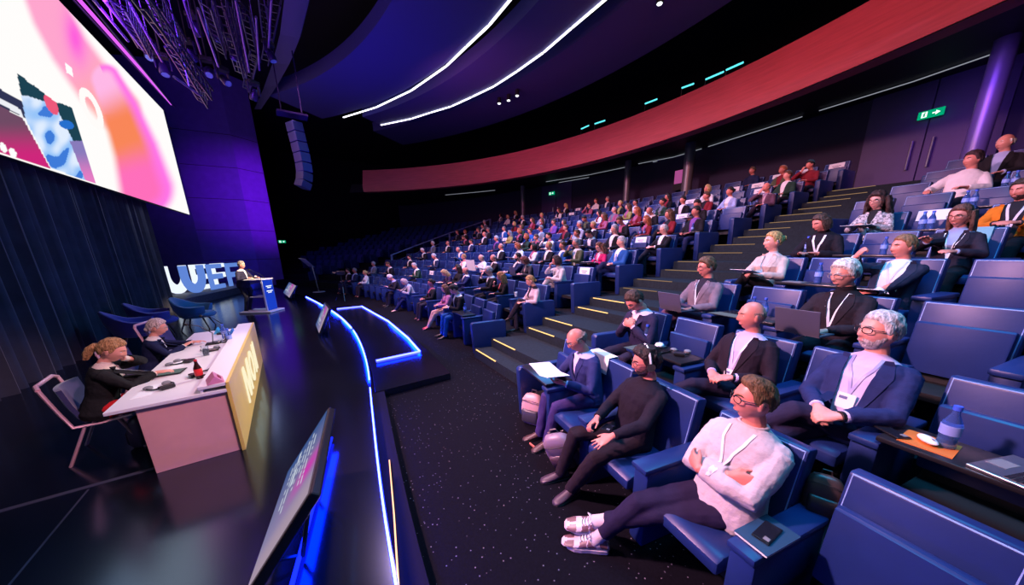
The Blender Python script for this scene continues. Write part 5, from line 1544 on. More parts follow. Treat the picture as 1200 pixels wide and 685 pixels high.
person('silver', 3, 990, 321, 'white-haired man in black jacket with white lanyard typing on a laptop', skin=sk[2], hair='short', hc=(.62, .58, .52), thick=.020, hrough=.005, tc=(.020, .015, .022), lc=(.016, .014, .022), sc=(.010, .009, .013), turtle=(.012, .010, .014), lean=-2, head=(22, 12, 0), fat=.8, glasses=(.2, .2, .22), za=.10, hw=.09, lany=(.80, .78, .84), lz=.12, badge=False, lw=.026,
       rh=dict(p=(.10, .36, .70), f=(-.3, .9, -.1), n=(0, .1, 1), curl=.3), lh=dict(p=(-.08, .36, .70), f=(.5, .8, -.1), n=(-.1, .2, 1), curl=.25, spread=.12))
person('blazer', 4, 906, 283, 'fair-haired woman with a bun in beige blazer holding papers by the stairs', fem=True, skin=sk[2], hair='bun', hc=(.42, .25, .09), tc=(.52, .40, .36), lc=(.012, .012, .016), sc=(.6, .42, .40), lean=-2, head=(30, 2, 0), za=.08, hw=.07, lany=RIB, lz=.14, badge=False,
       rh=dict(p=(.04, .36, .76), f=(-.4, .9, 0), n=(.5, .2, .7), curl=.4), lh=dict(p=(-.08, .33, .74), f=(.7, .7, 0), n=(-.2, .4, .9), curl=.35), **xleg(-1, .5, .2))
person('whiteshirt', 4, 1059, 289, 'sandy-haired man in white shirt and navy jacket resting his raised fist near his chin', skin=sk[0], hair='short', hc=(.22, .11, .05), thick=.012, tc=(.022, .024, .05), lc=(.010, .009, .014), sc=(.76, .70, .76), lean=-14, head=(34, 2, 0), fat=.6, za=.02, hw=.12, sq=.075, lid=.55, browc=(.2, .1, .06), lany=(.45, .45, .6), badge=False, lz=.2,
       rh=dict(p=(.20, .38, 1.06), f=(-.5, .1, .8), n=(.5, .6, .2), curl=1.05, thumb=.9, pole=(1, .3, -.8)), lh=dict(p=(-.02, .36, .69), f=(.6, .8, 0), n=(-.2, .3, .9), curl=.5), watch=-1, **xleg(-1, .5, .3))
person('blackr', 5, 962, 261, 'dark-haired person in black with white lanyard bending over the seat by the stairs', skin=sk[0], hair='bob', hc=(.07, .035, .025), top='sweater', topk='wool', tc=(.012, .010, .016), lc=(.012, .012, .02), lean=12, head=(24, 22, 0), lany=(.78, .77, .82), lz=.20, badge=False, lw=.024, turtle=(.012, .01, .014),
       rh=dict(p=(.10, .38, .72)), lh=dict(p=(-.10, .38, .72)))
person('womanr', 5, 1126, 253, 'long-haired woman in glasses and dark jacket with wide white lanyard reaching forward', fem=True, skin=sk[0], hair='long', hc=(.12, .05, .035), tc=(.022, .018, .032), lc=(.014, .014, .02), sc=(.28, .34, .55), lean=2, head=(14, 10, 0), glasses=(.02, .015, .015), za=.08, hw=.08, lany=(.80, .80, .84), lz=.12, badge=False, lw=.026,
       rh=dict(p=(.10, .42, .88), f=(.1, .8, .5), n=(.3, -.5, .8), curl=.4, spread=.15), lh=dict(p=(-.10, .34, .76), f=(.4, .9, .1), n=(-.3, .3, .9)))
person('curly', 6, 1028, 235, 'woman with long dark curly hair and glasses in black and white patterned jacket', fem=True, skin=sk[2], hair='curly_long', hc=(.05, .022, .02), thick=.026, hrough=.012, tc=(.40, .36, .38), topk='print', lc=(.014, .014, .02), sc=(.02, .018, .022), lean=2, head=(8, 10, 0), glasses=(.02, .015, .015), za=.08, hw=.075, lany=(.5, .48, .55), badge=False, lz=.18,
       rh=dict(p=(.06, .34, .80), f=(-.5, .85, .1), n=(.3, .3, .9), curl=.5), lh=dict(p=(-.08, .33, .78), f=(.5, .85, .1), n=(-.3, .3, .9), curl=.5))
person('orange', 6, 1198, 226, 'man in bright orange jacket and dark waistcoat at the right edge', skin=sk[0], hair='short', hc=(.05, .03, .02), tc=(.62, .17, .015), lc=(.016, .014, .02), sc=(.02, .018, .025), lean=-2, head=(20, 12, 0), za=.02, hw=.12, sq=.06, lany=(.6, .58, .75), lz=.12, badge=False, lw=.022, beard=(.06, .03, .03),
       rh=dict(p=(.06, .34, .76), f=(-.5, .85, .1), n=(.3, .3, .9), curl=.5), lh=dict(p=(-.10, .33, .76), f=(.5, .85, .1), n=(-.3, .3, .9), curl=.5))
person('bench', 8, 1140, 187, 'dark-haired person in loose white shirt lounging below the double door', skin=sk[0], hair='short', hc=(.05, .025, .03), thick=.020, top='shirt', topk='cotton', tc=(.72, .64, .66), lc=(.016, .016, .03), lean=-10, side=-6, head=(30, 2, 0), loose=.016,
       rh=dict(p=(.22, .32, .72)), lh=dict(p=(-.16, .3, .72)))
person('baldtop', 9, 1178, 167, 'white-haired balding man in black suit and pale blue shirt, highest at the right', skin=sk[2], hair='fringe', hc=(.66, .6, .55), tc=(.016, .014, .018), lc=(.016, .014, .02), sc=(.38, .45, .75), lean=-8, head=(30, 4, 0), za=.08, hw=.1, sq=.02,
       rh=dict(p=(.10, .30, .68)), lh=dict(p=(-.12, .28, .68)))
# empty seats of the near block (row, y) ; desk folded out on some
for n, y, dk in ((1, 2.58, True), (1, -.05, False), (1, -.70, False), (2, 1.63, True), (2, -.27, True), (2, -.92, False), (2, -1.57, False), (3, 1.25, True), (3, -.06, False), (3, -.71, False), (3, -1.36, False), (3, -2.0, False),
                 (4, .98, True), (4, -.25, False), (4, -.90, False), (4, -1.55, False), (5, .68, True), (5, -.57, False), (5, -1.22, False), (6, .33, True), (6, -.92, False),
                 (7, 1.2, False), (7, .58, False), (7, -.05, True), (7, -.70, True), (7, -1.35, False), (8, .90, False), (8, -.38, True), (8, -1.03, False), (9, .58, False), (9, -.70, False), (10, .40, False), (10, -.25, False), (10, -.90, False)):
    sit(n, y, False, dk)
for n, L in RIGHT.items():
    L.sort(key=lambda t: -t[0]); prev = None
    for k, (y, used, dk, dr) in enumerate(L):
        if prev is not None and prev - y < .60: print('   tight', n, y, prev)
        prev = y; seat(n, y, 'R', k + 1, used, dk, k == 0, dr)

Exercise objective
Leave out the pictures and print every line of the data exactly.

Complete output
The Blender Python script for this scene continues. Write part 5, from line 1544 on. More parts follow. Treat the picture as 1200 pixels wide and 685 pixels high.
person('silver', 3, 990, 321, 'white-haired man in black jacket with white lanyard typing on a laptop', skin=sk[2], hair='short', hc=(.62, .58, .52), thick=.020, hrough=.005, tc=(.020, .015, .022), lc=(.016, .014, .022), sc=(.010, .009, .013), turtle=(.012, .010, .014), lean=-2, head=(22, 12, 0), fat=.8, glasses=(.2, .2, .22), za=.10, hw=.09, lany=(.80, .78, .84), lz=.12, badge=False, lw=.026,
       rh=dict(p=(.10, .36, .70), f=(-.3, .9, -.1), n=(0, .1, 1), curl=.3), lh=dict(p=(-.08, .36, .70), f=(.5, .8, -.1), n=(-.1, .2, 1), curl=.25, spread=.12))
person('blazer', 4, 906, 283, 'fair-haired woman with a bun in beige blazer holding papers by the stairs', fem=True, skin=sk[2], hair='bun', hc=(.42, .25, .09), tc=(.52, .40, .36), lc=(.012, .012, .016), sc=(.6, .42, .40), lean=-2, head=(30, 2, 0), za=.08, hw=.07, lany=RIB, lz=.14, badge=False,
       rh=dict(p=(.04, .36, .76), f=(-.4, .9, 0), n=(.5, .2, .7), curl=.4), lh=dict(p=(-.08, .33, .74), f=(.7, .7, 0), n=(-.2, .4, .9), curl=.35), **xleg(-1, .5, .2))
person('whiteshirt', 4, 1059, 289, 'sandy-haired man in white shirt and navy jacket resting his raised fist near his chin', skin=sk[0], hair='short', hc=(.22, .11, .05), thick=.012, tc=(.022, .024, .05), lc=(.010, .009, .014), sc=(.76, .70, .76), lean=-14, head=(34, 2, 0), fat=.6, za=.02, hw=.12, sq=.075, lid=.55, browc=(.2, .1, .06), lany=(.45, .45, .6), badge=False, lz=.2,
       rh=dict(p=(.20, .38, 1.06), f=(-.5, .1, .8), n=(.5, .6, .2), curl=1.05, thumb=.9, pole=(1, .3, -.8)), lh=dict(p=(-.02, .36, .69), f=(.6, .8, 0), n=(-.2, .3, .9), curl=.5), watch=-1, **xleg(-1, .5, .3))
person('blackr', 5, 962, 261, 'dark-haired person in black with white lanyard bending over the seat by the stairs', skin=sk[0], hair='bob', hc=(.07, .035, .025), top='sweater', topk='wool', tc=(.012, .010, .016), lc=(.012, .012, .02), lean=12, head=(24, 22, 0), lany=(.78, .77, .82), lz=.20, badge=False, lw=.024, turtle=(.012, .01, .014),
       rh=dict(p=(.10, .38, .72)), lh=dict(p=(-.10, .38, .72)))
person('womanr', 5, 1126, 253, 'long-haired woman in glasses and dark jacket with wide white lanyard reaching forward', fem=True, skin=sk[0], hair='long', hc=(.12, .05, .035), tc=(.022, .018, .032), lc=(.014, .014, .02), sc=(.28, .34, .55), lean=2, head=(14, 10, 0), glasses=(.02, .015, .015), za=.08, hw=.08, lany=(.80, .80, .84), lz=.12, badge=False, lw=.026,
       rh=dict(p=(.10, .42, .88), f=(.1, .8, .5), n=(.3, -.5, .8), curl=.4, spread=.15), lh=dict(p=(-.10, .34, .76), f=(.4, .9, .1), n=(-.3, .3, .9)))
person('curly', 6, 1028, 235, 'woman with long dark curly hair and glasses in black and white patterned jacket', fem=True, skin=sk[2], hair='curly_long', hc=(.05, .022, .02), thick=.026, hrough=.012, tc=(.40, .36, .38), topk='print', lc=(.014, .014, .02), sc=(.02, .018, .022), lean=2, head=(8, 10, 0), glasses=(.02, .015, .015), za=.08, hw=.075, lany=(.5, .48, .55), badge=False, lz=.18,
       rh=dict(p=(.06, .34, .80), f=(-.5, .85, .1), n=(.3, .3, .9), curl=.5), lh=dict(p=(-.08, .33, .78), f=(.5, .85, .1), n=(-.3, .3, .9), curl=.5))
person('orange', 6, 1198, 226, 'man in bright orange jacket and dark waistcoat at the right edge', skin=sk[0], hair='short', hc=(.05, .03, .02), tc=(.62, .17, .015), lc=(.016, .014, .02), sc=(.02, .018, .025), lean=-2, head=(20, 12, 0), za=.02, hw=.12, sq=.06, lany=(.6, .58, .75), lz=.12, badge=False, lw=.022, beard=(.06, .03, .03),
       rh=dict(p=(.06, .34, .76), f=(-.5, .85, .1), n=(.3, .3, .9), curl=.5), lh=dict(p=(-.10, .33, .76), f=(.5, .85, .1), n=(-.3, .3, .9), curl=.5))
person('bench', 8, 1140, 187, 'dark-haired person in loose white shirt lounging below the double door', skin=sk[0], hair='short', hc=(.05, .025, .03), thick=.020, top='shirt', topk='cotton', tc=(.72, .64, .66), lc=(.016, .016, .03), lean=-10, side=-6, head=(30, 2, 0), loose=.016,
       rh=dict(p=(.22, .32, .72)), lh=dict(p=(-.16, .3, .72)))
person('baldtop', 9, 1178, 167, 'white-haired balding man in black suit and pale blue shirt, highest at the right', skin=sk[2], hair='fringe', hc=(.66, .6, .55), tc=(.016, .014, .018), lc=(.016, .014, .02), sc=(.38, .45, .75), lean=-8, head=(30, 4, 0), za=.08, hw=.1, sq=.02,
       rh=dict(p=(.10, .30, .68)), lh=dict(p=(-.12, .28, .68)))
# empty seats of the near block (row, y) ; desk folded out on some
for n, y, dk in ((1, 2.58, True), (1, -.05, False), (1, -.70, False), (2, 1.63, True), (2, -.27, True), (2, -.92, False), (2, -1.57, False), (3, 1.25, True), (3, -.06, False), (3, -.71, False), (3, -1.36, False), (3, -2.0, False),
                 (4, .98, True), (4, -.25, False), (4, -.90, False), (4, -1.55, False), (5, .68, True), (5, -.57, False), (5, -1.22, False), (6, .33, True), (6, -.92, False),
                 (7, 1.2, False), (7, .58, False), (7, -.05, True), (7, -.70, True), (7, -1.35, False), (8, .90, False), (8, -.38, True), (8, -1.03, False), (9, .58, False), (9, -.70, False), (10, .40, False), (10, -.25, False), (10, -.90, False)):
    sit(n, y, False, dk)
for n, L in RIGHT.items():
    L.sort(key=lambda t: -t[0]); prev = None
    for k, (y, used, dk, dr) in enumerate(L):
        if prev is not None and prev - y < .60: print('   tight', n, y, prev)
        prev = y; seat(n, y, 'R', k + 1, used, dk, k == 0, dr)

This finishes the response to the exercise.